» Task goal
Output all of the data below exactly as given.

» Supplied information
....

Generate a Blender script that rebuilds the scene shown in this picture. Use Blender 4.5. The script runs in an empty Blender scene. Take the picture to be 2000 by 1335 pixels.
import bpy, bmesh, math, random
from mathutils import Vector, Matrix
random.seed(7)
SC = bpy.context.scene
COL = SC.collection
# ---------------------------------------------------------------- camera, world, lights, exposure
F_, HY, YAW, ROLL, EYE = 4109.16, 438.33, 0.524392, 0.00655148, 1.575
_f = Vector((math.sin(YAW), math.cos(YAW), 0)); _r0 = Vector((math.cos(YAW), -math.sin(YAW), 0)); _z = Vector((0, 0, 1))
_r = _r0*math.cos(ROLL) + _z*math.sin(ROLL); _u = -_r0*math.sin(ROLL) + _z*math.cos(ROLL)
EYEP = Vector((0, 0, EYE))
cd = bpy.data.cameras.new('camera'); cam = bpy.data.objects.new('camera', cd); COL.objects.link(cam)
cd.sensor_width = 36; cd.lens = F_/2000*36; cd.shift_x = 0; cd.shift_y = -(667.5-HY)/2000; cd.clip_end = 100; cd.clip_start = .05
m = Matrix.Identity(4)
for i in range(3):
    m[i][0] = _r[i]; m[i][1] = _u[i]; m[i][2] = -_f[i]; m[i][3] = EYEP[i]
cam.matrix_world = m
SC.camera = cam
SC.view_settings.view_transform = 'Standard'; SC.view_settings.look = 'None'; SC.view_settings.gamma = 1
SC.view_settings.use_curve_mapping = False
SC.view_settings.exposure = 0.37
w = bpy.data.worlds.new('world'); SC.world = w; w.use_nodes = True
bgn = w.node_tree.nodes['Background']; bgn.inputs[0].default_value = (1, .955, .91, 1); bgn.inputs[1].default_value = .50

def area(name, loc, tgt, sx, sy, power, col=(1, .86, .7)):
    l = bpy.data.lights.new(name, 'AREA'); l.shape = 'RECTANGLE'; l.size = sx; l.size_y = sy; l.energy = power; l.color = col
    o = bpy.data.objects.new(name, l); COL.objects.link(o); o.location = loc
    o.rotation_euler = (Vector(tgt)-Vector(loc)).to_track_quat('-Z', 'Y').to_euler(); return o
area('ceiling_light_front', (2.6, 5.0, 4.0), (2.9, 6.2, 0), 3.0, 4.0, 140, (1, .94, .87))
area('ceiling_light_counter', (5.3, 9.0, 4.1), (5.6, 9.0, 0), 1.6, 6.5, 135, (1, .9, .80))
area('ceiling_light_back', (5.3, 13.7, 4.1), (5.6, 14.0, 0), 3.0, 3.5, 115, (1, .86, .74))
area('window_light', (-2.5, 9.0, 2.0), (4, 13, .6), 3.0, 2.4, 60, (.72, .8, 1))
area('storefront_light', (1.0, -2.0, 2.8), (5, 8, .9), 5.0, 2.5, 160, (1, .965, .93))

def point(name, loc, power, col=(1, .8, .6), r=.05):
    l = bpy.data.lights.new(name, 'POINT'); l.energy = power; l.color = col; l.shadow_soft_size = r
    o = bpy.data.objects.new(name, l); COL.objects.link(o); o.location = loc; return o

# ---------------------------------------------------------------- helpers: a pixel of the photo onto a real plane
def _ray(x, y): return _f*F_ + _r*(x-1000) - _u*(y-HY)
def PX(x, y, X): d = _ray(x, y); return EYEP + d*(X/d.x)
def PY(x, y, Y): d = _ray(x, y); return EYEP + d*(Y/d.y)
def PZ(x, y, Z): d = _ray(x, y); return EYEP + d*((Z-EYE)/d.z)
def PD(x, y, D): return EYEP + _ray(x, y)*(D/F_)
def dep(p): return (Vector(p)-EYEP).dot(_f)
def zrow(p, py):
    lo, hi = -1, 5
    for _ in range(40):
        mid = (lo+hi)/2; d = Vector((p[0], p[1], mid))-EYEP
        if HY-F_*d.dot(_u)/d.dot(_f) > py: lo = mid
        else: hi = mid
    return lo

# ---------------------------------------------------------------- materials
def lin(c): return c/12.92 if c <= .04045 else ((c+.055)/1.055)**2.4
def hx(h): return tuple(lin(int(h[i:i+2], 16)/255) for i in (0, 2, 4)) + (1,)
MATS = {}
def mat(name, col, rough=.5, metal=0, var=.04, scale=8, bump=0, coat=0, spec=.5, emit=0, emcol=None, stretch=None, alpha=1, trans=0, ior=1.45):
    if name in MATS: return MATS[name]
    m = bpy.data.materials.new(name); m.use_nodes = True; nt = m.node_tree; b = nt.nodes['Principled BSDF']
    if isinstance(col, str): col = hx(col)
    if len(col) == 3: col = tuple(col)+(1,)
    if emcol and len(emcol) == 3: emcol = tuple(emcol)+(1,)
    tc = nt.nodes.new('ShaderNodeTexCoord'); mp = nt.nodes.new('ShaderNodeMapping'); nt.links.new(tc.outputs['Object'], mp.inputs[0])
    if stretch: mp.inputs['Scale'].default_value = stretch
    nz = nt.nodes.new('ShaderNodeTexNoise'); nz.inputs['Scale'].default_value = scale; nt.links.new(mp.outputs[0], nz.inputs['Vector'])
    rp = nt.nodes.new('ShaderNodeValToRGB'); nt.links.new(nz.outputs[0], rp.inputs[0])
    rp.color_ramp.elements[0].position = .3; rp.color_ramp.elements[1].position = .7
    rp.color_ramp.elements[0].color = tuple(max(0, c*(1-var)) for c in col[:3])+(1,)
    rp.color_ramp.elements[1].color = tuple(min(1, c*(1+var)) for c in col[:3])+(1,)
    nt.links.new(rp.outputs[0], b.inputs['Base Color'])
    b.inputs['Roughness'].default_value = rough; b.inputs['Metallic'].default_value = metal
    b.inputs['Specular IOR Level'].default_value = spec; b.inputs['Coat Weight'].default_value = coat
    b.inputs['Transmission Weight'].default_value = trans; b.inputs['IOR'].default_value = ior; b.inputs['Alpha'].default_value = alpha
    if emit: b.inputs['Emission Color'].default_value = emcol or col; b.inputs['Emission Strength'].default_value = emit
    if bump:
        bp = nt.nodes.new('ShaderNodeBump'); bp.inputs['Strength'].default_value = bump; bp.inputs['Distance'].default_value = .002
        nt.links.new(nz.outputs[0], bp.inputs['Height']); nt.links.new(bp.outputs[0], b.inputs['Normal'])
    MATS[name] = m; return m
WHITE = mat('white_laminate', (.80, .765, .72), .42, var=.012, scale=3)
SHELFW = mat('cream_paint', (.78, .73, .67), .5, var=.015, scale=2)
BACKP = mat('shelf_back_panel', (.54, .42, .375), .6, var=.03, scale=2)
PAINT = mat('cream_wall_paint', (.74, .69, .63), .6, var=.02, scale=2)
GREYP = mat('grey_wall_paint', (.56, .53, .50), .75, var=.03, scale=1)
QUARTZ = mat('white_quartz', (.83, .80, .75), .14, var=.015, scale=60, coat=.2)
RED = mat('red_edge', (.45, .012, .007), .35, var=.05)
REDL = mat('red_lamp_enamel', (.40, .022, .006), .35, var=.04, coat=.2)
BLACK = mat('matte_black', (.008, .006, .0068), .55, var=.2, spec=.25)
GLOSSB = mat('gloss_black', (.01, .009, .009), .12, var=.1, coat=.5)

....

» Exercise output
Generate a Blender script that rebuilds the scene shown in this picture. Use Blender 4.5. The script runs in an empty Blender scene. Take the picture to be 2000 by 1335 pixels.
import bpy, bmesh, math, random
from mathutils import Vector, Matrix
random.seed(7)
SC = bpy.context.scene
COL = SC.collection
# ---------------------------------------------------------------- camera, world, lights, exposure
F_, HY, YAW, ROLL, EYE = 4109.16, 438.33, 0.524392, 0.00655148, 1.575
_f = Vector((math.sin(YAW), math.cos(YAW), 0)); _r0 = Vector((math.cos(YAW), -math.sin(YAW), 0)); _z = Vector((0, 0, 1))
_r = _r0*math.cos(ROLL) + _z*math.sin(ROLL); _u = -_r0*math.sin(ROLL) + _z*math.cos(ROLL)
EYEP = Vector((0, 0, EYE))
cd = bpy.data.cameras.new('camera'); cam = bpy.data.objects.new('camera', cd); COL.objects.link(cam)
cd.sensor_width = 36; cd.lens = F_/2000*36; cd.shift_x = 0; cd.shift_y = -(667.5-HY)/2000; cd.clip_end = 100; cd.clip_start = .05
m = Matrix.Identity(4)
for i in range(3):
    m[i][0] = _r[i]; m[i][1] = _u[i]; m[i][2] = -_f[i]; m[i][3] = EYEP[i]
cam.matrix_world = m
SC.camera = cam
SC.view_settings.view_transform = 'Standard'; SC.view_settings.look = 'None'; SC.view_settings.gamma = 1
SC.view_settings.use_curve_mapping = False
SC.view_settings.exposure = 0.37
w = bpy.data.worlds.new('world'); SC.world = w; w.use_nodes = True
bgn = w.node_tree.nodes['Background']; bgn.inputs[0].default_value = (1, .955, .91, 1); bgn.inputs[1].default_value = .50

def area(name, loc, tgt, sx, sy, power, col=(1, .86, .7)):
    l = bpy.data.lights.new(name, 'AREA'); l.shape = 'RECTANGLE'; l.size = sx; l.size_y = sy; l.energy = power; l.color = col
    o = bpy.data.objects.new(name, l); COL.objects.link(o); o.location = loc
    o.rotation_euler = (Vector(tgt)-Vector(loc)).to_track_quat('-Z', 'Y').to_euler(); return o
area('ceiling_light_front', (2.6, 5.0, 4.0), (2.9, 6.2, 0), 3.0, 4.0, 140, (1, .94, .87))
area('ceiling_light_counter', (5.3, 9.0, 4.1), (5.6, 9.0, 0), 1.6, 6.5, 135, (1, .9, .80))
area('ceiling_light_back', (5.3, 13.7, 4.1), (5.6, 14.0, 0), 3.0, 3.5, 115, (1, .86, .74))
area('window_light', (-2.5, 9.0, 2.0), (4, 13, .6), 3.0, 2.4, 60, (.72, .8, 1))
area('storefront_light', (1.0, -2.0, 2.8), (5, 8, .9), 5.0, 2.5, 160, (1, .965, .93))

def point(name, loc, power, col=(1, .8, .6), r=.05):
    l = bpy.data.lights.new(name, 'POINT'); l.energy = power; l.color = col; l.shadow_soft_size = r
    o = bpy.data.objects.new(name, l); COL.objects.link(o); o.location = loc; return o

# ---------------------------------------------------------------- helpers: a pixel of the photo onto a real plane
def _ray(x, y): return _f*F_ + _r*(x-1000) - _u*(y-HY)
def PX(x, y, X): d = _ray(x, y); return EYEP + d*(X/d.x)
def PY(x, y, Y): d = _ray(x, y); return EYEP + d*(Y/d.y)
def PZ(x, y, Z): d = _ray(x, y); return EYEP + d*((Z-EYE)/d.z)
def PD(x, y, D): return EYEP + _ray(x, y)*(D/F_)
def dep(p): return (Vector(p)-EYEP).dot(_f)
def zrow(p, py):
    lo, hi = -1, 5
    for _ in range(40):
        mid = (lo+hi)/2; d = Vector((p[0], p[1], mid))-EYEP
        if HY-F_*d.dot(_u)/d.dot(_f) > py: lo = mid
        else: hi = mid
    return lo

# ---------------------------------------------------------------- materials
def lin(c): return c/12.92 if c <= .04045 else ((c+.055)/1.055)**2.4
def hx(h): return tuple(lin(int(h[i:i+2], 16)/255) for i in (0, 2, 4)) + (1,)
MATS = {}
def mat(name, col, rough=.5, metal=0, var=.04, scale=8, bump=0, coat=0, spec=.5, emit=0, emcol=None, stretch=None, alpha=1, trans=0, ior=1.45):
    if name in MATS: return MATS[name]
    m = bpy.data.materials.new(name); m.use_nodes = True; nt = m.node_tree; b = nt.nodes['Principled BSDF']
    if isinstance(col, str): col = hx(col)
    if len(col) == 3: col = tuple(col)+(1,)
    if emcol and len(emcol) == 3: emcol = tuple(emcol)+(1,)
    tc = nt.nodes.new('ShaderNodeTexCoord'); mp = nt.nodes.new('ShaderNodeMapping'); nt.links.new(tc.outputs['Object'], mp.inputs[0])
    if stretch: mp.inputs['Scale'].default_value = stretch
    nz = nt.nodes.new('ShaderNodeTexNoise'); nz.inputs['Scale'].default_value = scale; nt.links.new(mp.outputs[0], nz.inputs['Vector'])
    rp = nt.nodes.new('ShaderNodeValToRGB'); nt.links.new(nz.outputs[0], rp.inputs[0])
    rp.color_ramp.elements[0].position = .3; rp.color_ramp.elements[1].position = .7
    rp.color_ramp.elements[0].color = tuple(max(0, c*(1-var)) for c in col[:3])+(1,)
    rp.color_ramp.elements[1].color = tuple(min(1, c*(1+var)) for c in col[:3])+(1,)
    nt.links.new(rp.outputs[0], b.inputs['Base Color'])
    b.inputs['Roughness'].default_value = rough; b.inputs['Metallic'].default_value = metal
    b.inputs['Specular IOR Level'].default_value = spec; b.inputs['Coat Weight'].default_value = coat
    b.inputs['Transmission Weight'].default_value = trans; b.inputs['IOR'].default_value = ior; b.inputs['Alpha'].default_value = alpha
    if emit: b.inputs['Emission Color'].default_value = emcol or col; b.inputs['Emission Strength'].default_value = emit
    if bump:
        bp = nt.nodes.new('ShaderNodeBump'); bp.inputs['Strength'].default_value = bump; bp.inputs['Distance'].default_value = .002
        nt.links.new(nz.outputs[0], bp.inputs['Height']); nt.links.new(bp.outputs[0], b.inputs['Normal'])
    MATS[name] = m; return m
WHITE = mat('white_laminate', (.80, .765, .72), .42, var=.012, scale=3)
SHELFW = mat('cream_paint', (.78, .73, .67), .5, var=.015, scale=2)
BACKP = mat('shelf_back_panel', (.54, .42, .375), .6, var=.03, scale=2)
PAINT = mat('cream_wall_paint', (.74, .69, .63), .6, var=.02, scale=2)
GREYP = mat('grey_wall_paint', (.56, .53, .50), .75, var=.03, scale=1)
QUARTZ = mat('white_quartz', (.83, .80, .75), .14, var=.015, scale=60, coat=.2)
RED = mat('red_edge', (.45, .012, .007), .35, var=.05)
REDL = mat('red_lamp_enamel', (.40, .022, .006), .35, var=.04, coat=.2)
BLACK = mat('matte_black', (.008, .006, .0068), .55, var=.2, spec=.25)
GLOSSB = mat('gloss_black', (.01, .009, .009), .12, var=.1, coat=.5)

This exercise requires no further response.